Thursday, 27 November 2014

Lessons from 2004

2004 was the year I LOVED AND LOST. The guy once added me as a friend on Facebook many years ago. I accepted, and not long after, I unfriended him. He added me again, I accepted it, but for the longest time, I contemplated on unfriending him permanently because I just wanted nothing to do with him. My Christian self insisted that I kept him as a friend, so that once in a while, whenever I’d post Bible verses, the word of God might pierce his heart and turn him into a believer. It’s funny because earlier today when I was ready to unfriend him yet again, I found out he already did it for me. It’s as if the trash decided to take itself out. (Just kidding!)
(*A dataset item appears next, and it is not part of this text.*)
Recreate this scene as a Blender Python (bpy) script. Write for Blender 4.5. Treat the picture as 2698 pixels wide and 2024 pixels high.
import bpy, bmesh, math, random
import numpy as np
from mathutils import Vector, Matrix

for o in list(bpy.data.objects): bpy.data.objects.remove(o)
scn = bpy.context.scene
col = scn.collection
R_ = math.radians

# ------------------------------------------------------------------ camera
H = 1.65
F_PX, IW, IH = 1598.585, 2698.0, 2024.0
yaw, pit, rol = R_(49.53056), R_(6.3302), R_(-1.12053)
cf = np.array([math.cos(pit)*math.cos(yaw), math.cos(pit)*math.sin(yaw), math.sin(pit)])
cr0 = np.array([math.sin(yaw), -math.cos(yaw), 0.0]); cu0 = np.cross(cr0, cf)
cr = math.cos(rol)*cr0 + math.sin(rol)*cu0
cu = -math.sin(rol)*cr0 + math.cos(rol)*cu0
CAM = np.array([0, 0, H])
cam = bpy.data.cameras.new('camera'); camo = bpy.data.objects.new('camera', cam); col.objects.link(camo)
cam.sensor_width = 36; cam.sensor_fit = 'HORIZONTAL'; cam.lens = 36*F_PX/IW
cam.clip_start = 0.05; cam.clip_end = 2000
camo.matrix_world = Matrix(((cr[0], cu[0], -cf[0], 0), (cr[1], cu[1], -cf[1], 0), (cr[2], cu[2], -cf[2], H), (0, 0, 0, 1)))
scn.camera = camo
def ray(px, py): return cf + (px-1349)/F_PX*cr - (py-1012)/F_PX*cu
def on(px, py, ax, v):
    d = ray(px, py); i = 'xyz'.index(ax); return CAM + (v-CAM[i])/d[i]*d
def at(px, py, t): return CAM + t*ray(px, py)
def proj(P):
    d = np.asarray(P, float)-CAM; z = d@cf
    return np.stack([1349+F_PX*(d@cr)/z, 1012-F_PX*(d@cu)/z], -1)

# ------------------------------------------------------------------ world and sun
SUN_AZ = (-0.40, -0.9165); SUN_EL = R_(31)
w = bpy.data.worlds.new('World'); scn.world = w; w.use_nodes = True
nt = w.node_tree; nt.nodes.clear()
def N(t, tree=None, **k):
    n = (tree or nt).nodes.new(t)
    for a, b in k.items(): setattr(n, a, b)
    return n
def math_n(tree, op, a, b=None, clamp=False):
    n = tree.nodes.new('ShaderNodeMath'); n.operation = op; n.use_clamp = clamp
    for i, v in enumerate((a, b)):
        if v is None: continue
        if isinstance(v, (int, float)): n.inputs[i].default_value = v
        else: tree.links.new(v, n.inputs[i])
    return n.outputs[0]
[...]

An e-mail appeared in my inbox on Saturday, April 10, 2004 at 6:00 AM, Eastern Standard Time. It came from Bosefus Budderson, my virtual friend from Niagara Falls, New York. My 23-year old naïve self was ready to push the self-destruct button because of an epic romantic fail. So when I found a printed copy of the said e-mail this morning, I just laughed, shook my head, blogged about it and threw it away.

These ‘lessons’ won't have much of an impact in my life now as I am already married, but I could still share these nuggets of wisdom to any young lady who would need them. And there would be no sugarcoating.

Lesson 1: Be intelligent. “Always be classy. Don’t be crazy,” writes Greg Behrendt, author of the bestselling book, He's Just Not That Into You: The No-Excuses Truth to Understanding Guys.
“It sounds like maybe you are in love. I’m happy for you. Listen, I am very cynical of males in general. I am not cynical enough about females, and that’s just because of how the human mind works. I am so intoxicated at this very moment that I could probably send out a wave of energy loud enough to wake you. You’ve got to figure he started seeing you and your female friend around the same time. He went after her and lost interest in her and you gained his interest. I mean I am kind of awkward about vague relationships when it’s intelligent females I know that usually don’t act like that.”
Lesson 2: There’s no excuse for cheating.
“But it’s just something about the way he’s being – something you can’t trust. You seem to trust him; you’re in love with him. But I just can’t see how a male could have that kind of friendship with two women even though he might have a chance with continuing a relationship with one of them, you know? I don’t know how majority of romantic relationships work out there. I don’t even know how well they work out here because I think they’re pretty messed up.”
Lesson 3: Hanging out is not dating. Get a life!
“With my paranoid mind something says he’s being nice and sweet because he’s found a possible secure lay – not a girlfriend, not a wife. But something to consecutively turn to for a booty call you know? The typical male would be a bit awkward about the objection from one female. He’d say leave or something. It would ruin his manhood’s temporary bravery, catch him off guard, you know? That’s not love, that’s secure nookie on a string. That’s not good for the concept of a relationship, spiritual unity, the formation of one, soul mates (not always the same person as your lover). I don’t want to affect your decision; I’ve only had one relationship.”
Lesson 4: Don’t romanticize everything. Use your practical common sense.
“But your subconscious will always remember how you two met. I figure if he would’ve been accepting love at that time, he would have felt something. My heart says love can grow from this, but it will not blossom. There’s a chance that it will, honestly. But with the way I am, and the way my heart works. It just doesn’t sound stable.”
Lesson 5: Don’t settle for a meaningless relationship. You deserve better.
“It really can get boring for guys the whole same girl for a long time thing. It takes a lot of love and dedication and genuine interest to stay with the same girl. Really honey, I’d say, watch you’re a**. Keep the back door of the relationship unlocked so you can run out of it if things get bad. Don’t be too absorbed. Be cautious. And after you’ve been cautious, be cautious some more.”
Lesson 6: If something is too good to be true, it just might be.
“Sorry if this brings you down, hon. But you know I’m a pessimist. You e-mailed me expecting a negative response – some reason to possibly sway your mind from the possible gold way passage to a wonderful relationship with meaning and care and pure success. But if you wouldn’t have wanted something pessimistic, would you have mentioned the others were so happy in the top? Could that not be your subconscious trying to tell me to tell you that that to me is sort of a signal not to do this? You instinctively ask a person his viewpoint on the relationship knowing consciously and subconsciously that he is depressive and male-hating. Hah, don’t hate on me. Hugs.”
Reading this book was one of my guilty pleasures back in 2004.
I was young, single, and well...stupid.